- _Exercise prompt_: Tally the lines in these records that hold the string "picture", and reply with the number alone.

----

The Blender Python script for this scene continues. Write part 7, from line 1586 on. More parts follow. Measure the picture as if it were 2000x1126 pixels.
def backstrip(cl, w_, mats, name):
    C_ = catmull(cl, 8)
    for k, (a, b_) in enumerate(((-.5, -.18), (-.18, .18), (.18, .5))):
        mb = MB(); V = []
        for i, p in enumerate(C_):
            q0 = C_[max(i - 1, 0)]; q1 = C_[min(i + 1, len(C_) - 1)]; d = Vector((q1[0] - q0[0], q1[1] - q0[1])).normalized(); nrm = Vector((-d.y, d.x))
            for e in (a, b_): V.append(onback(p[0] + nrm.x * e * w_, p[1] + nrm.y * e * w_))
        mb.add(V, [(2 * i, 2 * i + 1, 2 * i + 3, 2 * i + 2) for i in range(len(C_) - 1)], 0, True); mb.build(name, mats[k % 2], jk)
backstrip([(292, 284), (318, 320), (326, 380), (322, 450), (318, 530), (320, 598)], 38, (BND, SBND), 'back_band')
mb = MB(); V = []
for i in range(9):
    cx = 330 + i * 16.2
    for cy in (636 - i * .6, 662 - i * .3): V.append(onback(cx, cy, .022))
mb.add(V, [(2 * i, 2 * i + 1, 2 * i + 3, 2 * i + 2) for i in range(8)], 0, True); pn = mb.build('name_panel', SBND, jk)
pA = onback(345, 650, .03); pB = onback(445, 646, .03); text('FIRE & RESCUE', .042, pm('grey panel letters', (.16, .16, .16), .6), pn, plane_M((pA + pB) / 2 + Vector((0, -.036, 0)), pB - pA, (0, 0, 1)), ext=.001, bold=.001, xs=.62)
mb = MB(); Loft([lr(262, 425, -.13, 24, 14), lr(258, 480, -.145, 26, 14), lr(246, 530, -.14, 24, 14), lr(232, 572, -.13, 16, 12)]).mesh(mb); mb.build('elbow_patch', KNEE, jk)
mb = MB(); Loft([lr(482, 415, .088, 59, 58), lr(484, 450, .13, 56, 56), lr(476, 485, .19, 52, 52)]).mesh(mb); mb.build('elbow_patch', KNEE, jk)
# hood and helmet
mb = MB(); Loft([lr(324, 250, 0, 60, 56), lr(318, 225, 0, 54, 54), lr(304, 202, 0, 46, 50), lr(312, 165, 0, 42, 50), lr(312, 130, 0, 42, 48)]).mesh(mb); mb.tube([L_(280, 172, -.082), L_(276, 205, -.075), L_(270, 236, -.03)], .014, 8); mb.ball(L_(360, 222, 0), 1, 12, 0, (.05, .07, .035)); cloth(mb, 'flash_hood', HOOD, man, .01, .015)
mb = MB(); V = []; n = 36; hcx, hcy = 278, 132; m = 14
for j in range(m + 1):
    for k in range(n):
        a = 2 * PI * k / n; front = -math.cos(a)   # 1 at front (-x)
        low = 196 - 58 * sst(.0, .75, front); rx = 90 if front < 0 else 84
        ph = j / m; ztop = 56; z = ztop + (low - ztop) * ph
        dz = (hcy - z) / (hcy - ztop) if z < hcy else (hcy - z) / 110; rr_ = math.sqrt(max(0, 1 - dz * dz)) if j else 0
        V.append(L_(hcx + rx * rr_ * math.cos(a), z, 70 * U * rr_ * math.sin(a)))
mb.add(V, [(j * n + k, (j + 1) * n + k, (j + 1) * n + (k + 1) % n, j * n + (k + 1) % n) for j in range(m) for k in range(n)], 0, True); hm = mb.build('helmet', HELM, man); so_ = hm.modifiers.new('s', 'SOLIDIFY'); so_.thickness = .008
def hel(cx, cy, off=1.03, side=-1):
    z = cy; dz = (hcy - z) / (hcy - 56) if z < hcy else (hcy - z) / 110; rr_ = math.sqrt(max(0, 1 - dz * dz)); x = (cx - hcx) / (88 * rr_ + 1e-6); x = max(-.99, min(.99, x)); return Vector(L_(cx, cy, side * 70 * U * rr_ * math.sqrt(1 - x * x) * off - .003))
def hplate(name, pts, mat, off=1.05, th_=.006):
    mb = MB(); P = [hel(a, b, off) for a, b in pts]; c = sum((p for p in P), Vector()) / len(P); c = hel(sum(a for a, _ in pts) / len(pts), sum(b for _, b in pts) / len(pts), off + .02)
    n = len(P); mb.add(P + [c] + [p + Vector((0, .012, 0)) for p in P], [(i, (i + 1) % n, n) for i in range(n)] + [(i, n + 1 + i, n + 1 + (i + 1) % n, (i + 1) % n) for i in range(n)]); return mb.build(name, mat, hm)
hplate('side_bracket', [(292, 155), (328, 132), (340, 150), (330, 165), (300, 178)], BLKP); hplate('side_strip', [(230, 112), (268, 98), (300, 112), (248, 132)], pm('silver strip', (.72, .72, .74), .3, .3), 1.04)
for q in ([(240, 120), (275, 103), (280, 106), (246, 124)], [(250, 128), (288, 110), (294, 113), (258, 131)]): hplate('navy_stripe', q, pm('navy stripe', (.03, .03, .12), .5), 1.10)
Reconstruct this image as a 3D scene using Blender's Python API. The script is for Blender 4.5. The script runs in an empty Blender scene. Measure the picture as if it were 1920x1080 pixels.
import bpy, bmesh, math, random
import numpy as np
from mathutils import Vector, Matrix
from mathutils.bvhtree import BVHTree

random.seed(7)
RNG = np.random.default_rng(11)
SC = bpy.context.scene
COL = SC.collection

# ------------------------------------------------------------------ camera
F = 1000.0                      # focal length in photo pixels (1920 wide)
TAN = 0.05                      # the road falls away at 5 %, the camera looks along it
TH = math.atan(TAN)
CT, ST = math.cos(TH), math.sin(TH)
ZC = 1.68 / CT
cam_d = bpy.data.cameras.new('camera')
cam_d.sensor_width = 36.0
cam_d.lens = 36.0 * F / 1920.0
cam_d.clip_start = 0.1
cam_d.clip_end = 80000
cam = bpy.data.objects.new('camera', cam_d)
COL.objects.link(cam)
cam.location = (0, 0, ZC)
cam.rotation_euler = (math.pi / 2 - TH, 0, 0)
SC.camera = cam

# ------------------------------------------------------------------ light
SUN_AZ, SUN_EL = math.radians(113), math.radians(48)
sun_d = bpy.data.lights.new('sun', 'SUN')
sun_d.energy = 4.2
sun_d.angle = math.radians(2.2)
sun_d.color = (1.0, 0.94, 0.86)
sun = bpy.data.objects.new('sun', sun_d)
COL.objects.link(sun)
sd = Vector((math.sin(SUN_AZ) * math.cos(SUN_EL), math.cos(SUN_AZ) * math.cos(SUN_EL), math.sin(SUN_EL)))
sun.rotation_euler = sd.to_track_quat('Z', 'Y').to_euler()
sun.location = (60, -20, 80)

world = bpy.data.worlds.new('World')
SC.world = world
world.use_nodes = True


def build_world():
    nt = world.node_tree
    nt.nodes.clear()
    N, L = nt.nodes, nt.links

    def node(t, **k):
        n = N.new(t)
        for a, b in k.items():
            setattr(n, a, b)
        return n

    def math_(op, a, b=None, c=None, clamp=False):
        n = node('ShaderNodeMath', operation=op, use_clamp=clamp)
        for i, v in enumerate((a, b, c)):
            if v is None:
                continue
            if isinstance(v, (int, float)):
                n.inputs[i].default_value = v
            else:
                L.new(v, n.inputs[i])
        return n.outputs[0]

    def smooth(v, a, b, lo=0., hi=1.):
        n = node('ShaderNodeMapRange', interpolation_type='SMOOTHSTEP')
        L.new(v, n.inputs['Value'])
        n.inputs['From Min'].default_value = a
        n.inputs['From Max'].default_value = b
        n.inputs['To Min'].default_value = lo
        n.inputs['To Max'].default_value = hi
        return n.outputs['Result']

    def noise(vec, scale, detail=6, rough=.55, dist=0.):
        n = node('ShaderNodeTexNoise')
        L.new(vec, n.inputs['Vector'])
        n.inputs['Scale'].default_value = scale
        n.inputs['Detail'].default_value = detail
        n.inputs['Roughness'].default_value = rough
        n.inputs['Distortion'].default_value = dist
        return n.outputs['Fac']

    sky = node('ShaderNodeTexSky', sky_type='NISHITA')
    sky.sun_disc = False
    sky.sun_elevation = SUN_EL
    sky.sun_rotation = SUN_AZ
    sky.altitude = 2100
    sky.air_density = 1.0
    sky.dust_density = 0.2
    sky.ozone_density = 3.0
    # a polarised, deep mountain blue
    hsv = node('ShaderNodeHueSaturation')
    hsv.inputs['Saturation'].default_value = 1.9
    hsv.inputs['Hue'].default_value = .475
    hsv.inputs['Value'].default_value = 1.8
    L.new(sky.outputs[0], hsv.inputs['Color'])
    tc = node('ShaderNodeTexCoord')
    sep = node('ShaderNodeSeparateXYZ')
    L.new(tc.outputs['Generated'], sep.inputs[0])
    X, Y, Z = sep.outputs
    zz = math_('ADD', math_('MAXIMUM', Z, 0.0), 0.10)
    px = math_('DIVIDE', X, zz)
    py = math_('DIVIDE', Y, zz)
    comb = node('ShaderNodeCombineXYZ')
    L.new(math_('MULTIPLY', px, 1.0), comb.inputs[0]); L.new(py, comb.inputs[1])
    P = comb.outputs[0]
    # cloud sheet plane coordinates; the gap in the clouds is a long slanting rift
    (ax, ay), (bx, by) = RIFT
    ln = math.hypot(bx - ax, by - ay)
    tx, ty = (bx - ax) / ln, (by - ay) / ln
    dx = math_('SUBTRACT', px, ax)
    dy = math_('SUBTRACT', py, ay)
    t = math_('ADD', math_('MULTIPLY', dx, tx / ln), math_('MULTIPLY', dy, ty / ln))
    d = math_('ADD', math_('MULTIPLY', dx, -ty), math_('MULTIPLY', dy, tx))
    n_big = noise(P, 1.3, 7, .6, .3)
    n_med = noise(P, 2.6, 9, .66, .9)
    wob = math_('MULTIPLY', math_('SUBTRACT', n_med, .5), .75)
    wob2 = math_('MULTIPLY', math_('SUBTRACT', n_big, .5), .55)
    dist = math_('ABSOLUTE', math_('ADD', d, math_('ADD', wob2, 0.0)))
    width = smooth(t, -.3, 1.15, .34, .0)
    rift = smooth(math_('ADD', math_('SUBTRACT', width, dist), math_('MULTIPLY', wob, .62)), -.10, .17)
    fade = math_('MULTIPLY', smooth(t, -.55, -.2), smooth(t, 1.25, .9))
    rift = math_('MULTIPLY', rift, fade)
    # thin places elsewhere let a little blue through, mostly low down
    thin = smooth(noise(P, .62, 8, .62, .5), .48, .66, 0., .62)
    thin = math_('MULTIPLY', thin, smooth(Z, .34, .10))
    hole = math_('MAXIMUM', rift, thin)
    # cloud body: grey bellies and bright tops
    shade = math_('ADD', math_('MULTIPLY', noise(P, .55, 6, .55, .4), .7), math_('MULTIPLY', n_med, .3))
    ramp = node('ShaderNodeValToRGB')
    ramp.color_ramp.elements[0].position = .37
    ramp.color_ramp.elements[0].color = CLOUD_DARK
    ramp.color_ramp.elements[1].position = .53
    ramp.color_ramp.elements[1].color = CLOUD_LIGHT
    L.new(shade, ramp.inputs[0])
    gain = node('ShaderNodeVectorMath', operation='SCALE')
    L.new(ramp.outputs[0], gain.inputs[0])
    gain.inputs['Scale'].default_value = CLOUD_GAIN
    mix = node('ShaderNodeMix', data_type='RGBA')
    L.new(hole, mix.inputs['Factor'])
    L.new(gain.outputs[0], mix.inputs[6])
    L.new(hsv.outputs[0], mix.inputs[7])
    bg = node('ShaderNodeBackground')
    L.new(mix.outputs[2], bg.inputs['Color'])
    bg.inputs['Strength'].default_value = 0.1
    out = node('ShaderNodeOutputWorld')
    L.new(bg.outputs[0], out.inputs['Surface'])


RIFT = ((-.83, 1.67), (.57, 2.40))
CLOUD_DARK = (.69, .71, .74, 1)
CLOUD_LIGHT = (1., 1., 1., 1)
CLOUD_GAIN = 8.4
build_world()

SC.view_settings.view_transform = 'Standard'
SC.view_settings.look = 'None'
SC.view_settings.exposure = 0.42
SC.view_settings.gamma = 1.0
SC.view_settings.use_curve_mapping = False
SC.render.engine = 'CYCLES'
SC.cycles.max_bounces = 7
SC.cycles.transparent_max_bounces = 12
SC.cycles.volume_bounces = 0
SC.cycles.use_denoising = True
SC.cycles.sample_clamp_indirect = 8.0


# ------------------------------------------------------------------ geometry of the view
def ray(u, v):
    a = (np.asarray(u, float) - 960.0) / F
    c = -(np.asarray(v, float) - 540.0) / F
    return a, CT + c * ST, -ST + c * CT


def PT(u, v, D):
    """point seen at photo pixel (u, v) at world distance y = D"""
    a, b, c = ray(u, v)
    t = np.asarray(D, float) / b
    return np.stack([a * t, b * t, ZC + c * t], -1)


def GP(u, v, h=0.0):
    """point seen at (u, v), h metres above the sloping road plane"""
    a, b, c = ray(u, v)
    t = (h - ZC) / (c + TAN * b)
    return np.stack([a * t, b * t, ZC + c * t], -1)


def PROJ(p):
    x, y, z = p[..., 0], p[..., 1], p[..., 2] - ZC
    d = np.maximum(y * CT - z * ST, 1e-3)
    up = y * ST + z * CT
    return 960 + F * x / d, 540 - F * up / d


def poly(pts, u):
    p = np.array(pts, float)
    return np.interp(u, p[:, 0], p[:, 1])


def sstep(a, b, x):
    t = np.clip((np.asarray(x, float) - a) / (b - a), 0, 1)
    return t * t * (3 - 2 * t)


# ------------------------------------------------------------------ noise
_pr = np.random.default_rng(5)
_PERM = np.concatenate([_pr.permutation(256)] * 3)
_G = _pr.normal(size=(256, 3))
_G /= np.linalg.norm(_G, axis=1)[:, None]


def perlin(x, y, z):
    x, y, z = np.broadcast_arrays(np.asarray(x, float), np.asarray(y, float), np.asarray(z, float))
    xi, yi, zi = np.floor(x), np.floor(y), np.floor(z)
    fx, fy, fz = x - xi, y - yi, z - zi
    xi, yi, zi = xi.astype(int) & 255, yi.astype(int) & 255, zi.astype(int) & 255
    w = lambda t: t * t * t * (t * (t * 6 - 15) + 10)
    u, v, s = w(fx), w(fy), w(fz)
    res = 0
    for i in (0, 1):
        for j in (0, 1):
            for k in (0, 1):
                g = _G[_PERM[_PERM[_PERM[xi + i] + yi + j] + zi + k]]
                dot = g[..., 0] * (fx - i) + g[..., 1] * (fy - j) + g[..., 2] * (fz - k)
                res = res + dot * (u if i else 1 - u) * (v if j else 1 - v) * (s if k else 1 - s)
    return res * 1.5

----

- _Solution to this task_: 2